Pollinger: „Auch bei uns sind solche Katastrophen ohne weiters möglich“
Publiziert in 17 / 2005 - Erschienen am 7. September 2005
Die jüngste Hochwasserkatastrophe in Österreich, in Bayern und in der Schweiz hat auch Erinnerungen an Unwetter- und Hochwasserkatastrophen im Vinschgau und in ganz Südtirol wachgerufen. 1983 etwa hatte es landesweit Überschwemmungen und Murbrüche gegeben. Der Vinschgau, wo es 68 Stunden lang ununterbrochen geregnet hatte (insgesamt schätzungsweise 220 Millimeter), war damals am stärksten betroffen. Vom Vinschgauer Oberland bis hinunter nach Laas und Latsch war es zu teils gewaltigen Verwüstungen gekommen.
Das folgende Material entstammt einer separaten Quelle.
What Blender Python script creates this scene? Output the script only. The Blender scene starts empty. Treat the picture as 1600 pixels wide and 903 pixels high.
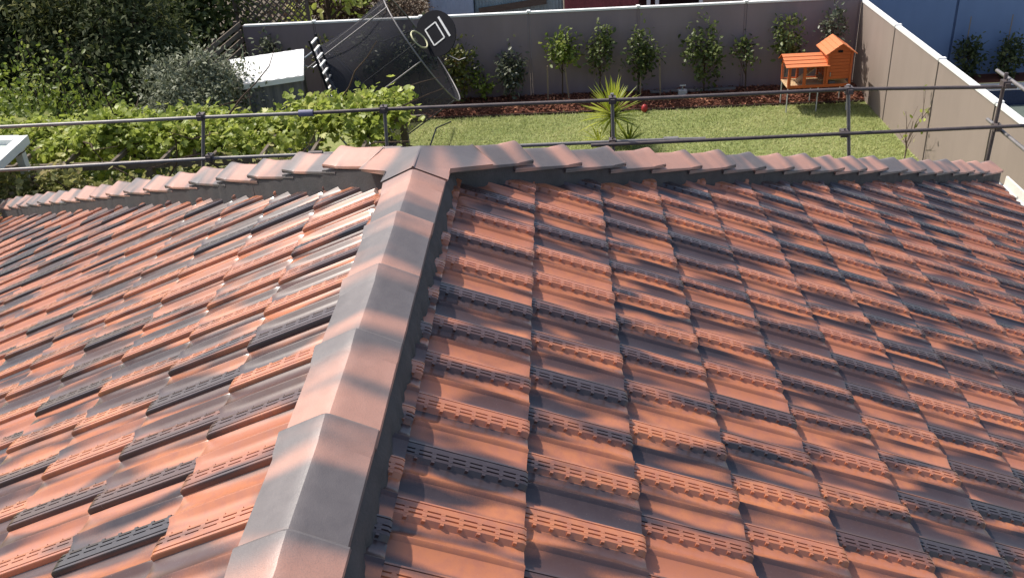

In Matsch zum Beispiel rutschte ein Teil des Friedhofes ab, bei Lichtenberg kam es zu einer gewaltigen Vermurung, in Planeil, Schlinig, Matsch, Stilfs und anderen Orten mussten Häuser infolge von Muren evakuiert und Menschen von der Luft aus mit Lebensmitteln versorgt werden. In Latsch standen ganze Straßenzüge unter Wasser.
„Am leichtesten vergleichbar sind die Schadensbilder, wie sie jetzt etwa in Pfunds und im Paznauntal vorliegen, mit jenen, die wir 1987 in Passeier hatten oder die es bei den Hochwasserkatastrophen 1965 und 1966 im südalpinen Raum gegeben hat“, sagte Rudolf Pollinger, Direktor der Landesabteilung Wasserschutzbauten, dem „Der Vinschger“. Pollinger war bereits zweimal in Pfunds, um sich ein näheres Bild von der Lage zu verschaffen. Selbst als Wildbachfachmann hätte man die größte Not, solche Ereignisse, wie sie in Pfunds aufgetreten sind, vorab einzuschätzen bzw. vorauszusagen. In Pfunds habe man sich bisher mehr um den Bach aus dem Radurschltal auf der anderen Dorfseite gekümmert, der den Chroniken zufolge schon mehrfach Verwüstungen angerichtet hat.
Was jetzt in Pfunds passiert ist, sei keine Mure, sondern ein stark Material führendes Hochwasser. „Es kamen im rund 25 Quadratkilometer großen Einzugsgebiet in kürzester Zeit riesige Wassermengen zusammen“, sagt Pollinger. Der Stubnerbach habe Unmengen von Material, das sich im großen, mit relativ wenig Wald bestückten, felsigen und vollständig natur belassenen Einzugsbiet vermutlich im Laufe von Jahrhunderten angesammelt hatte, einfach über die engen Schluchten durch das Tal „hinausgespült“. Verbauungsmaßnahmen dürften sich als schwierig gestalten. Die Strecke vom Auslauf des Baches bis zum Dorf sei kurz und schmal, es gebe kaum Platz. Auch über Umstrukturierungen im alten, Ortsbild prägenden Dorfbereich werde nachzudenken sein. „Ich glaube, dass den Technikern der Kopf rauchen wird“, sagt Pollinger. Hochwasserkatastrophen, wie es sie jetzt nördlich des Alpenhauptkammes gab, seien auch bei uns „absolut vorstellbar“.